| Job |
Among the lines below, list those containing the string "from".

## start Dataset content

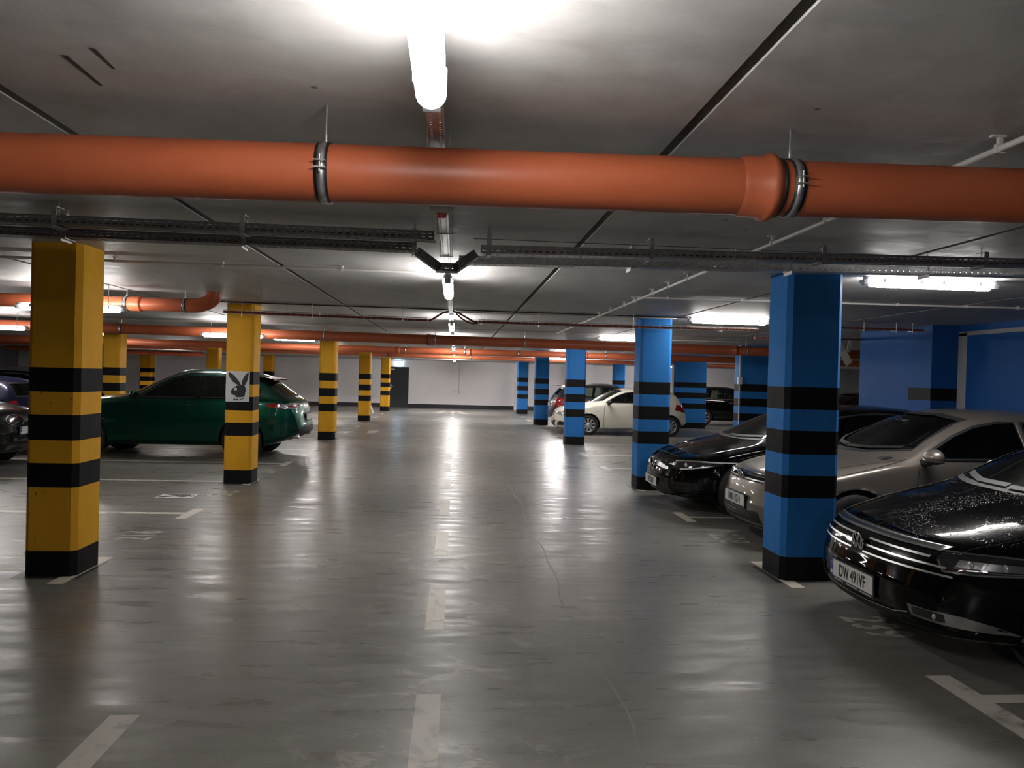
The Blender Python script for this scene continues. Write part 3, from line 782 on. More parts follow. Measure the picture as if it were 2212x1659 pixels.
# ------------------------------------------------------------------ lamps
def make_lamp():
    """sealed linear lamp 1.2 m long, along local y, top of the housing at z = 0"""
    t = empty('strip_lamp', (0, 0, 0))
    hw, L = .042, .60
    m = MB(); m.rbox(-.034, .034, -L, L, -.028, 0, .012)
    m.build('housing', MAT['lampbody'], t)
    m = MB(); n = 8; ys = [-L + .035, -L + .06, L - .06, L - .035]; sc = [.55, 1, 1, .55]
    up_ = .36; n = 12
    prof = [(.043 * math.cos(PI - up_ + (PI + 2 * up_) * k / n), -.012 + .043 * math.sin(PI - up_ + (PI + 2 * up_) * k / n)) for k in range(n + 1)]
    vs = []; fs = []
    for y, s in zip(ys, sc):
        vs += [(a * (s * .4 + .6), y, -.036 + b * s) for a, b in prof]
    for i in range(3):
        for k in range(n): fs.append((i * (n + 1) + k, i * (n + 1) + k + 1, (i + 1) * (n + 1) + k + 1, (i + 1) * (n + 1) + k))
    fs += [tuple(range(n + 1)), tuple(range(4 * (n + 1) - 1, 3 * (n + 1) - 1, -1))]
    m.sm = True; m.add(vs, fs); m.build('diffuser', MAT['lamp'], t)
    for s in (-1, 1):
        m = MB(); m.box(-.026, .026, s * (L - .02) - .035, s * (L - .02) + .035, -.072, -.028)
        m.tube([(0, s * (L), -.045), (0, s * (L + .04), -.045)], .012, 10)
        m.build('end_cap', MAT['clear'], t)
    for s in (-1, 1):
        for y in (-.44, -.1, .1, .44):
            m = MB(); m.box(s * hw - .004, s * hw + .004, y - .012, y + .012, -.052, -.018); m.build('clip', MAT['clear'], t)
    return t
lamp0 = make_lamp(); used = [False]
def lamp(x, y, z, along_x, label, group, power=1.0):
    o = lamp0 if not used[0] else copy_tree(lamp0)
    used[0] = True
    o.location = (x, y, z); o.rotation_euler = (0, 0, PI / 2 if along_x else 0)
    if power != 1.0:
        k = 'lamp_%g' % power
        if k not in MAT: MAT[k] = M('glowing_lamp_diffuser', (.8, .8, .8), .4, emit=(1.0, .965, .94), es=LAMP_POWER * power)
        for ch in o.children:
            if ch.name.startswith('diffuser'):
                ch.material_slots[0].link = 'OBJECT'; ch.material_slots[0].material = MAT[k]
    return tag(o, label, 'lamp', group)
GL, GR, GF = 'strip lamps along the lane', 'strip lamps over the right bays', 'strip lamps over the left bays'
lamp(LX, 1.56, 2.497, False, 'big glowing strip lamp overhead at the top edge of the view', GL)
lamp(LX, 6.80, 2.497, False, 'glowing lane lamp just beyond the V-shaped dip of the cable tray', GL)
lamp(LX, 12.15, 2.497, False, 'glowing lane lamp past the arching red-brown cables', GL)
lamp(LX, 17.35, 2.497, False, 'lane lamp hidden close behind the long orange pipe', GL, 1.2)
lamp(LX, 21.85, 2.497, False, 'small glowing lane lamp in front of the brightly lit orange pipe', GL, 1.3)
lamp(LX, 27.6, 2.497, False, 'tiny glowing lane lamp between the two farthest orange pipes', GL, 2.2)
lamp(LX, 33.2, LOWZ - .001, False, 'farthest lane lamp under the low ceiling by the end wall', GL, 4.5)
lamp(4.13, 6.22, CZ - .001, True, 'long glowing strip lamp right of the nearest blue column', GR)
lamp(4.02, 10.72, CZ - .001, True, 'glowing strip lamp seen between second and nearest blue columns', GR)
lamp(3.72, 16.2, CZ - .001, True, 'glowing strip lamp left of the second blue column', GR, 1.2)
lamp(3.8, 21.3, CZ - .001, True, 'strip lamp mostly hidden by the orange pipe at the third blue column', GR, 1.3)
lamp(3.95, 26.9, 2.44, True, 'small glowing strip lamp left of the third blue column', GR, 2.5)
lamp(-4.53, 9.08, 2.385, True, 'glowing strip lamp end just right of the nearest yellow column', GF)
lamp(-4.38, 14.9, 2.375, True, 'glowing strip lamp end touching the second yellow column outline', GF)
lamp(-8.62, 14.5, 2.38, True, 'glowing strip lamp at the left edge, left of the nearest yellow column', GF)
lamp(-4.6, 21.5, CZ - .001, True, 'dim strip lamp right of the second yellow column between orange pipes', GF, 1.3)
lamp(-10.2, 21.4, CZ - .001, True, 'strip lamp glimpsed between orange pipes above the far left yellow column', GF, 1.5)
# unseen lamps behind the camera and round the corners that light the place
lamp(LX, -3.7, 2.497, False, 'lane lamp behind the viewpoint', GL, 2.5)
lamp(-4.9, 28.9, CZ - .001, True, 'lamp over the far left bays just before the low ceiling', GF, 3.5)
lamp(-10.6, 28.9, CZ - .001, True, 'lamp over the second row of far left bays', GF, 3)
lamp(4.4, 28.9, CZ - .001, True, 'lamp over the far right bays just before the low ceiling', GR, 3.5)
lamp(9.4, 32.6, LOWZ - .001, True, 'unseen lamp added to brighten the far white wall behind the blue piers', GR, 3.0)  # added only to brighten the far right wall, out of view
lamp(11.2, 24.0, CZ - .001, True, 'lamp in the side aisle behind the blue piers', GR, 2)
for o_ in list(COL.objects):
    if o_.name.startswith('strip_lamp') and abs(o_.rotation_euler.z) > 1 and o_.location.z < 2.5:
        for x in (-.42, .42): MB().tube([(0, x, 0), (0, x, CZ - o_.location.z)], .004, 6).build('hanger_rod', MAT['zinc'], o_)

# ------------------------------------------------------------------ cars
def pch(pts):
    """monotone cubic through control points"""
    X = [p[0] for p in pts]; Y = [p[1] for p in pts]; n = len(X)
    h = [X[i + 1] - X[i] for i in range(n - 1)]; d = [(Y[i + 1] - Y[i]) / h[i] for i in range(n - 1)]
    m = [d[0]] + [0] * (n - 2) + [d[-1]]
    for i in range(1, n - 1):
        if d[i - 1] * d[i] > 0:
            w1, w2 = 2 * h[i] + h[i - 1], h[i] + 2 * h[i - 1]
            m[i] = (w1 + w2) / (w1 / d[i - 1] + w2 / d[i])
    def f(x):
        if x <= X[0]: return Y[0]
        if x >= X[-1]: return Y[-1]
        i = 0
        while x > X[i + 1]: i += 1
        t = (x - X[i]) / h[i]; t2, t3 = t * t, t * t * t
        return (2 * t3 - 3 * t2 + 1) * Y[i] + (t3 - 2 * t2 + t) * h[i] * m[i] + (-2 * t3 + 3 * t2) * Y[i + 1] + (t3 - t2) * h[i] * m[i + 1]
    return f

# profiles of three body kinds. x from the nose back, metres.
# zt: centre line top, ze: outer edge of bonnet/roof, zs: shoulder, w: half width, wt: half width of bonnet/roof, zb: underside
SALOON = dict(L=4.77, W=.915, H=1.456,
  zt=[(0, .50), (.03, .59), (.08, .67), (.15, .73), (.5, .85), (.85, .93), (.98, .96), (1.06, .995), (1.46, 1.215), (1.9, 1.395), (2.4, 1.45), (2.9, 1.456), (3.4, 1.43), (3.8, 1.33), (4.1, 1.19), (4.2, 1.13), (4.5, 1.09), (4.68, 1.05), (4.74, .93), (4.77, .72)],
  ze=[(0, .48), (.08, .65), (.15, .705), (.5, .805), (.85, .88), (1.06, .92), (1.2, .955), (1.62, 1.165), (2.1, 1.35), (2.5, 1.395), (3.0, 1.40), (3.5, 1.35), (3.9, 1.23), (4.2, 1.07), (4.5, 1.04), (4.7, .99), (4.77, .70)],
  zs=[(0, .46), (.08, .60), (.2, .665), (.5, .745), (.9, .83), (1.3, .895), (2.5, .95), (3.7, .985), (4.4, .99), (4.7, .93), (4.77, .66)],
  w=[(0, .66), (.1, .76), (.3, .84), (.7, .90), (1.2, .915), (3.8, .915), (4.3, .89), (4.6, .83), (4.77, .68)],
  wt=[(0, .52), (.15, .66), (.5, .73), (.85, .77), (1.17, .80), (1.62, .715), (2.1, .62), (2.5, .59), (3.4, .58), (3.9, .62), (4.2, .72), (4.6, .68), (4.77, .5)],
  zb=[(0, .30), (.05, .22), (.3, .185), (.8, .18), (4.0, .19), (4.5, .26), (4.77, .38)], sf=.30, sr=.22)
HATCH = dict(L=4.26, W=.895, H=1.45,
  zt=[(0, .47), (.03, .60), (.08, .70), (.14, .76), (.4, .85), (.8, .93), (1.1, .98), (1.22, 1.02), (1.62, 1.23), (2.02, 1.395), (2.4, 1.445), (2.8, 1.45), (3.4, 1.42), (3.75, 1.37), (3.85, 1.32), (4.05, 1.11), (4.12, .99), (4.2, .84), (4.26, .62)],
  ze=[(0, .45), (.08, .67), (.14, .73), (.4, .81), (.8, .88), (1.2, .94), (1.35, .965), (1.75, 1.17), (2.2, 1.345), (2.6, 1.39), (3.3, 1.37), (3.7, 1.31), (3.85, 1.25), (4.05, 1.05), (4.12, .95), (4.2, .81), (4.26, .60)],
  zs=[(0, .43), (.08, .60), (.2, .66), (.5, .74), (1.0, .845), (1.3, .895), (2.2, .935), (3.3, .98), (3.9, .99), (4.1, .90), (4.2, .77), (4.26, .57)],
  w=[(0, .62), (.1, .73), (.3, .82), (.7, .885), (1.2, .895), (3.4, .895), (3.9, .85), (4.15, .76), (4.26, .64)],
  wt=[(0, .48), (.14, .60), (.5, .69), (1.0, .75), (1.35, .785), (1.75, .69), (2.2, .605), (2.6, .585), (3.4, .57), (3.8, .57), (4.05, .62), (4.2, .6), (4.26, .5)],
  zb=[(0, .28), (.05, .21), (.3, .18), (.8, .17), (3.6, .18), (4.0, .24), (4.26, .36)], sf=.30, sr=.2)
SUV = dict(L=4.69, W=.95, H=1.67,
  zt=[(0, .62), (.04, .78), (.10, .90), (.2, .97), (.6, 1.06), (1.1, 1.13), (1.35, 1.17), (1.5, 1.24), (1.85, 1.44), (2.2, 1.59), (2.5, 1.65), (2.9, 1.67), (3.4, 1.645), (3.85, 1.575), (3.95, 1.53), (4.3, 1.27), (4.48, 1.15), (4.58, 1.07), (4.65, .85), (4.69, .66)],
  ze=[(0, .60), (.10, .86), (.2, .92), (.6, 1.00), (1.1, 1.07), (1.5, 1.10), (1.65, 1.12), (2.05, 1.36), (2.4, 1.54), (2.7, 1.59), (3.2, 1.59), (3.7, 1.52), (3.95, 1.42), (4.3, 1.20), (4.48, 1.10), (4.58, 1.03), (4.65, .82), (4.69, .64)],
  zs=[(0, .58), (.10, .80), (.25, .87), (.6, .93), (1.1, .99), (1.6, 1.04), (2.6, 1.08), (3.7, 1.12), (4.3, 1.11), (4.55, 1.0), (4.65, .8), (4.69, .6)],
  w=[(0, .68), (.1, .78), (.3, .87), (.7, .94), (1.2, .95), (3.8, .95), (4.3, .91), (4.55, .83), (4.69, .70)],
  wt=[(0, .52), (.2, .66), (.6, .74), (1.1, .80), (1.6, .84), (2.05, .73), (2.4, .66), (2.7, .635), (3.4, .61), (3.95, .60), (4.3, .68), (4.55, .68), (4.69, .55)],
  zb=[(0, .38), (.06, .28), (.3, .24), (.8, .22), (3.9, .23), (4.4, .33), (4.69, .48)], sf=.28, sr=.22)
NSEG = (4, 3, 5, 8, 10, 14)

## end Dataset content

| Solution below |
The Blender Python script for this scene continues. Write part 3, from line 782 on. More parts follow. Measure the picture as if it were 2212x1659 pixels.
# profiles of three body kinds. x from the nose back, metres.